Business / Talking Business

Live-streaming apps only add to boredom of urban life

By Li Xiang (China Daily) Updated: 2016-06-08 07:58

Live-streaming apps only add to boredom of urban life

A young man makes a live-streaming show of himself at his office. [Chen Zhongqiu/For China Daily]

A young and good-looking woman with a pale skin was eating a slice of pizza in a noisy restaurant and talking about what brand of mascara she was wearing.

A young man was singing cheesy pop songs in his bedroom, pausing from time to time to thank people for offering him virtual gifts and cash-filled electronic red envelopes. He pocketed 3,000 yuan ($457) in less than 30 minutes.

This is the world that exists in the popular live-streaming apps on our mobile phones.

After hearing friends talking about how popular live-streaming apps are and reading news report about how the nascent and yet booming industry has generated wealth and fame, I decided to give them a try.

After I tuned in, I found that I could hardly engage with any of the streams. I kept browsing and switching from video to video, hoping to find something interesting or meaningful. Disappointed, I found that the content was often boring, meaningless and seedy.

But what is substantial is the money-making phenomenon. Many of the hosts with millions of subscribers have turned into cyberspace stars and they could effortlessly draw hundreds of thousand viewers for a real-time night show.
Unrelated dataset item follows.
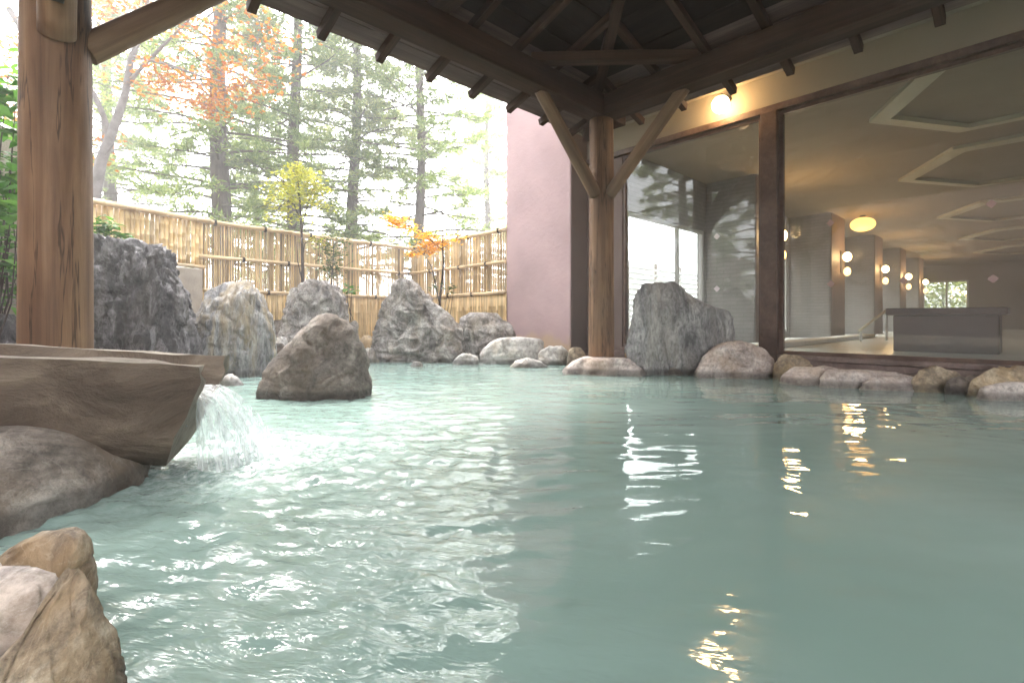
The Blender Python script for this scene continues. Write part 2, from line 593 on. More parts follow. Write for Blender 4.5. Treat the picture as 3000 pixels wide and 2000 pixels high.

Virtual gifting is one key to their success. Users of the apps could offer their favorite streamers virtual presents such as an image of a flower or a fancy Maserati, which can be converted into cash. The app companies and the site operators would get a hefty portion of the money.

The commercial effect has also drawn celebrities and star entrepreneurs to the industry. They take advantage of the apps to create celebrity-at-home appearances so that they can draw themselves closer to their fans and promote their businesses.

The fact that there are more than 200 live-streaming apps in the Chinese market shows how popular the industry is. Most of them emulated the Twitter Inc-owned Periscope. The valuations of some apps have exceeded $1 billion.

Despite the commercial success, I am still quite skeptical about live-streaming apps. Their proliferation reveals a sadder part of our life: While technology seems to shrink the world we live in, the mania for live streamers reveals how boring and lonely our urban life is.

One extreme case is that a pretty young woman drew hundred of thousands of viewers by live streaming her sleep.

The apps allow people to peek into the lives of total strangers regardless of their location and with little cost. They change our definition for privacy. They quench the thirst for a type of social interaction that would often create anxiety in the real world.

The apps have also sparked controversy for pornographic content and copyright infringement. So, the industry is already under stricter government scrutiny.

Technology can be both problem and solution. And I kept trying to think of a good use case for live-streaming apps.

It would be cool if I could randomly tune in a video and find someone live-streaming his or her travel to Antarctica or the magnificent pyramids in Egypt. I would also find it fascinating if a NASA astronaut made live broadcasts from the space.

But before any of that appears, I have already started deleting these apps. I thought they would add an interesting aspect to my life, but so far they only ended up making me feel so bored and overwhelmed.